* [What to work on]: Write out the whole listing again, exactly as given.
[Begin Collected material]
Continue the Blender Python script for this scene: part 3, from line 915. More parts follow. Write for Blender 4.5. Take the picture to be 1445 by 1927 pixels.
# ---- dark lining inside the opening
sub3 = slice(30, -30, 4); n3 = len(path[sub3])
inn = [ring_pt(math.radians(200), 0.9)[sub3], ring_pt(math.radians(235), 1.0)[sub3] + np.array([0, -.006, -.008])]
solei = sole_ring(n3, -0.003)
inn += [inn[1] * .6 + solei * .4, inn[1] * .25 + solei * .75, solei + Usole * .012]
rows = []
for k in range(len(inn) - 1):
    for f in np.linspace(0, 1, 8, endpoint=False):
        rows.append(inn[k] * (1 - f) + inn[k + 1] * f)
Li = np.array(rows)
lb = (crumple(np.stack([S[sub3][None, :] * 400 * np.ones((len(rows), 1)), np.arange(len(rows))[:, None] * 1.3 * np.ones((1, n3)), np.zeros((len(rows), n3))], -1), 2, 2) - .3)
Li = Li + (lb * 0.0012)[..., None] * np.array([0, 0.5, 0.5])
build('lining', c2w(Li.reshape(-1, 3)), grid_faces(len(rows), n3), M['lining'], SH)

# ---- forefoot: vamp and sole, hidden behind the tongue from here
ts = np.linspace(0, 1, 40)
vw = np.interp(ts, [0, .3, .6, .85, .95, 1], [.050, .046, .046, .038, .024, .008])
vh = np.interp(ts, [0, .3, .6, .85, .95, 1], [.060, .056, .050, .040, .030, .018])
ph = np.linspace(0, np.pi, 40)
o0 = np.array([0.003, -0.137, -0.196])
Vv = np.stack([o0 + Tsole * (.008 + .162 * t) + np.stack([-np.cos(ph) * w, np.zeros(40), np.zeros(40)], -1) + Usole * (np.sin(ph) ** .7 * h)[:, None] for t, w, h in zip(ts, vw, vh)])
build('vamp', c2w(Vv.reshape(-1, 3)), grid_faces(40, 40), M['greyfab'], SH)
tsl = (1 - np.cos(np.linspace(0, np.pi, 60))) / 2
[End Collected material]
* [Solution]:
Continue the Blender Python script for this scene: part 3, from line 915. More parts follow. Write for Blender 4.5. Take the picture to be 1445 by 1927 pixels.
# ---- dark lining inside the opening
sub3 = slice(30, -30, 4); n3 = len(path[sub3])
inn = [ring_pt(math.radians(200), 0.9)[sub3], ring_pt(math.radians(235), 1.0)[sub3] + np.array([0, -.006, -.008])]
solei = sole_ring(n3, -0.003)
inn += [inn[1] * .6 + solei * .4, inn[1] * .25 + solei * .75, solei + Usole * .012]
rows = []
for k in range(len(inn) - 1):
    for f in np.linspace(0, 1, 8, endpoint=False):
        rows.append(inn[k] * (1 - f) + inn[k + 1] * f)
Li = np.array(rows)
lb = (crumple(np.stack([S[sub3][None, :] * 400 * np.ones((len(rows), 1)), np.arange(len(rows))[:, None] * 1.3 * np.ones((1, n3)), np.zeros((len(rows), n3))], -1), 2, 2) - .3)
Li = Li + (lb * 0.0012)[..., None] * np.array([0, 0.5, 0.5])
build('lining', c2w(Li.reshape(-1, 3)), grid_faces(len(rows), n3), M['lining'], SH)

# ---- forefoot: vamp and sole, hidden behind the tongue from here
ts = np.linspace(0, 1, 40)
vw = np.interp(ts, [0, .3, .6, .85, .95, 1], [.050, .046, .046, .038, .024, .008])
vh = np.interp(ts, [0, .3, .6, .85, .95, 1], [.060, .056, .050, .040, .030, .018])
ph = np.linspace(0, np.pi, 40)
o0 = np.array([0.003, -0.137, -0.196])
Vv = np.stack([o0 + Tsole * (.008 + .162 * t) + np.stack([-np.cos(ph) * w, np.zeros(40), np.zeros(40)], -1) + Usole * (np.sin(ph) ** .7 * h)[:, None] for t, w, h in zip(ts, vw, vh)])
build('vamp', c2w(Vv.reshape(-1, 3)), grid_faces(40, 40), M['greyfab'], SH)
tsl = (1 - np.cos(np.linspace(0, np.pi, 60))) / 2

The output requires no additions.